After ten years in a relationship together, and countless tours apart, Pip Blom and Willem Smit (frontman of Personal Trainer) have finally made their first and only record as a duo.

Much like their relationship, the album is the product of patience, persistence, and trust. Long Fling is both a love story and a collaboration, written and recorded in the background of their entire relationship.

In the album’s opener ‘Pig’ has a consistence pace, that verges into building harmony and both voices are showcased as being at their strongest in this track in my opinion. ‘Mousehouse’ offers a quite funky, upbeat track that feels like a jam session but with an air of polish.

The album’s standout track for me is ‘Cool Bottle Water Park’, kicked off with a relentless guitar riff bursting out with velocity. The singing brings a sense of feel extremely cool and sleek, as the duo argue over a beat.

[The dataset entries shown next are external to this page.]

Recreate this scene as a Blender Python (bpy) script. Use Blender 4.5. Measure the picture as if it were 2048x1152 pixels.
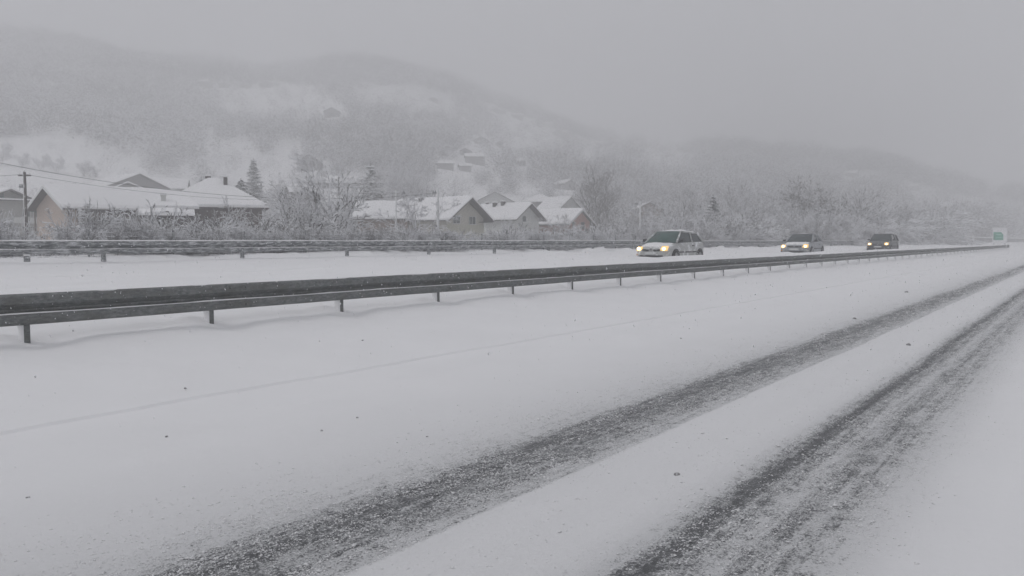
import bpy, math, random
import numpy as np
from mathutils import Vector, Matrix

# ---------------------------------------------------------------- clear
for o in list(bpy.data.objects):
    bpy.data.objects.remove(o)
scene = bpy.context.scene
C = scene.collection
R = math.radians

# ---------------------------------------------------------------- camera
EYE = 1.30
AZ0 = R(35.95)          # azimuth of the view, measured from the road direction (+X)
PITCH = math.atan(94.5 / 1600.0)
F = 1600.0              # focal length in pixels of a 2048 wide picture
fw = Vector((math.cos(AZ0) * math.cos(PITCH), math.sin(AZ0) * math.cos(PITCH), -math.sin(PITCH)))
rt = Vector((math.sin(AZ0), -math.cos(AZ0), 0))
upv = rt.cross(fw)
cam_d = bpy.data.cameras.new('camera')
cam = bpy.data.objects.new('camera', cam_d)
C.objects.link(cam)
cam.matrix_world = Matrix(((rt.x, upv.x, -fw.x, 0), (rt.y, upv.y, -fw.y, 0), (rt.z, upv.z, -fw.z, EYE), (0, 0, 0, 1)))
cam_d.sensor_width = 36
cam_d.lens = 36 * F / 2048
cam_d.clip_start = 0.05
cam_d.clip_end = 6000
scene.camera = cam

# ---------------------------------------------------------------- sky
SUN_EL, SUN_AZ = 52.0, 150.0
world = bpy.data.worlds.new("World")
scene.world = world
world.use_nodes = True
nt = world.node_tree
nt.nodes.clear()
wo = nt.nodes.new('ShaderNodeOutputWorld')
bg = nt.nodes.new('ShaderNodeBackground')
sky = nt.nodes.new('ShaderNodeTexSky')
sky.sky_type = 'NISHITA'
sky.sun_disc = False
sky.sun_elevation = R(SUN_EL)
sky.sun_rotation = R(90 - SUN_AZ)
mx = nt.nodes.new('ShaderNodeMix')
mx.data_type = 'RGBA'
mx.inputs[0].default_value = 0.94           # closed cloud deck in front of the blue sky
mx.inputs[7].default_value = (5.80, 5.86, 6.18, 1)
nt.links.new(sky.outputs[0], mx.inputs[6])
nt.links.new(mx.outputs[2], bg.inputs[0])
bg.inputs[1].default_value = 0.09
nt.links.new(bg.outputs[0], wo.inputs[0])

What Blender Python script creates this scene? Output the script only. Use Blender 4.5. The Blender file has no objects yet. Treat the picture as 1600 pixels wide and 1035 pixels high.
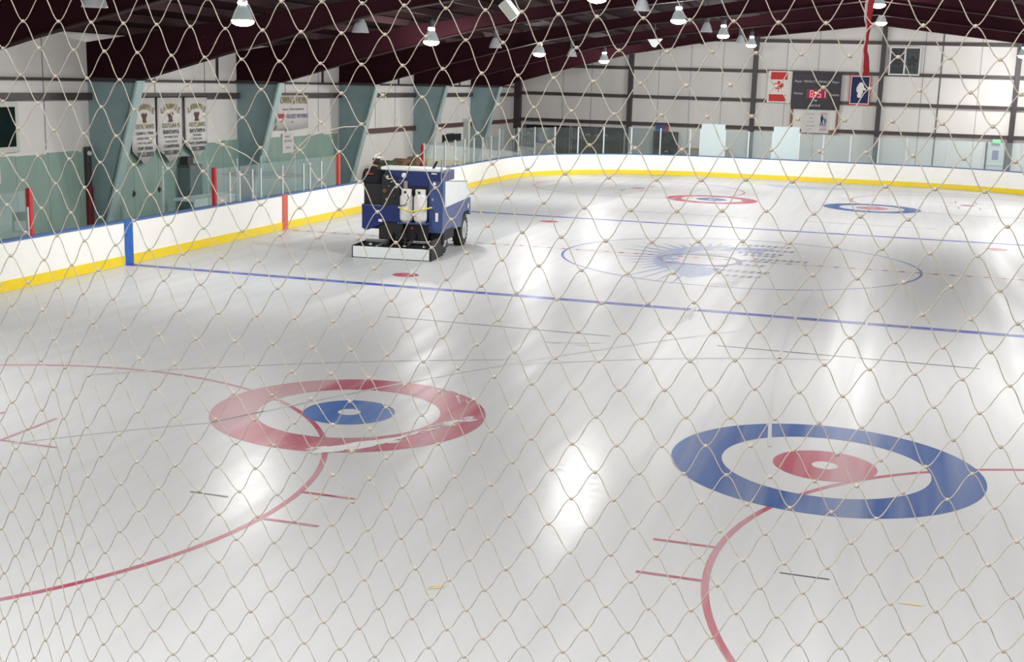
import bpy, bmesh, math, random
from mathutils import Vector, Matrix
PI = math.pi
C = bpy.context.scene.collection
SC = bpy.context.scene
# ---------------------------------------------------------------- camera
CAM=dict(x=3.50214,y=-32.21330,z=4.40247,yaw=-0.289128,pitch=0.199826,roll=0.029647,f=1923.218)

def make_camera():
    y, p_, r, f = CAM['yaw'], CAM['pitch'], CAM['roll'], CAM['f']
    fw = Vector((math.sin(y)*math.cos(p_), math.cos(y)*math.cos(p_), -math.sin(p_)))
    rt = Vector((math.cos(y), -math.sin(y), 0)); up = rt.cross(fw)
    r2 = rt*math.cos(r)+up*math.sin(r); u2 = -rt*math.sin(r)+up*math.cos(r)
    cd = bpy.data.cameras.new('camera'); cd.sensor_width = 36; cd.lens = f*36/1600
    cd.clip_start = .05; cd.clip_end = 300
    co = bpy.data.objects.new('camera', cd); C.objects.link(co)
    m = Matrix((r2, u2, -fw)).transposed().to_4x4()
    m.translation = Vector((CAM['x'], CAM['y'], CAM['z'])); co.matrix_world = m
    SC.camera = co
make_camera()
w = bpy.data.worlds.new('World'); SC.world = w; w.use_nodes = True
w.node_tree.nodes['Background'].inputs[0].default_value = (.75, .8, .85, 1)
w.node_tree.nodes['Background'].inputs[1].default_value = .3
SC.view_settings.view_transform = 'Standard'; SC.view_settings.look = 'None'
SC.view_settings.exposure = 0.0; SC.view_settings.gamma = 1; SC.view_settings.use_curve_mapping = False
LAMP_POWER = 190
LAMP_SIDE = 330
LAMP_COLOR = (1, .985, .965)

# ---------------------------------------------------------------- materials
def lin(c):
    return tuple((v/12.92 if v <= .04045 else ((v+.055)/1.055)**2.4) for v in [x/255 for x in c])
MC = {}
def mat(name, rgb, rough=.6, metal=0, var=.0, scale=3., bump=0., spec=.5, emit=None, es=1, stretch=None, rgb2=None, obj=True):
    if name in MC: return MC[name]
    m = bpy.data.materials.new(name); m.use_nodes = True
    nt = m.node_tree; b = nt.nodes['Principled BSDF']
    c = lin(rgb)
    b.inputs['Base Color'].default_value = (*c, 1)
    b.inputs['Roughness'].default_value = rough; b.inputs['Metallic'].default_value = metal
    b.inputs['Specular IOR Level'].default_value = spec
    if emit:
        b.inputs['Emission Color'].default_value = (*lin(emit), 1); b.inputs['Emission Strength'].default_value = es
    if var or bump:
        tc = nt.nodes.new('ShaderNodeTexCoord'); mp = nt.nodes.new('ShaderNodeMapping')
        nt.links.new(tc.outputs['Object' if obj else 'Generated'], mp.inputs[0])
        if stretch: mp.inputs['Scale'].default_value = stretch
        n = nt.nodes.new('ShaderNodeTexNoise'); n.inputs['Scale'].default_value = scale; n.inputs['Detail'].default_value = 5
        nt.links.new(mp.outputs[0], n.inputs['Vector'])
        if var:
            rp = nt.nodes.new('ShaderNodeValToRGB')
            c2 = lin(rgb2) if rgb2 else tuple(x*(1-var) for x in c)
            rp.color_ramp.elements[0].position = .35; rp.color_ramp.elements[1].position = .65
            rp.color_ramp.elements[0].color = (*c2, 1); rp.color_ramp.elements[1].color = (*c, 1)
            nt.links.new(n.outputs['Fac'], rp.inputs[0]); nt.links.new(rp.outputs[0], b.inputs['Base Color'])
        if bump:
            bp = nt.nodes.new('ShaderNodeBump'); bp.inputs['Strength'].default_value = bump; bp.inputs['Distance'].default_value = .01
            nt.links.new(n.outputs['Fac'], bp.inputs['Height']); nt.links.new(bp.outputs[0], b.inputs['Normal'])
    MC[name] = m; return m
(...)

It offers something incredibly different to what we’ve seen from people in the industry so far and suggests as a duo they have something special and unique.

‘Tossed’ offers a more stripped back approach with this melancholy beat, with lyrics around the mundane task we all experience in life like broken bathroom doors and socks. Towards the end of ‘Waste Line’ the sound demonstrates the clear influence from 90’s rock within their art.

In the early days, writing together wasn’t easy; sessions often ended in arguments, with each unwilling to let go of their own creative habits. Over the years, they learned each other’s language, grew more comfortable in the studio, and found a process that worked.

The result is Long Fling: warm, minimal, and lightly tangled in krautrock rhythms, motorik grooves, wiry guitars, and drum machine loops forming the backbone for wry, melodic, and personal quirky songs.

This record feels like a natural extension of their worlds, but with a looseness, confidence, and freshness that’s entirely its own.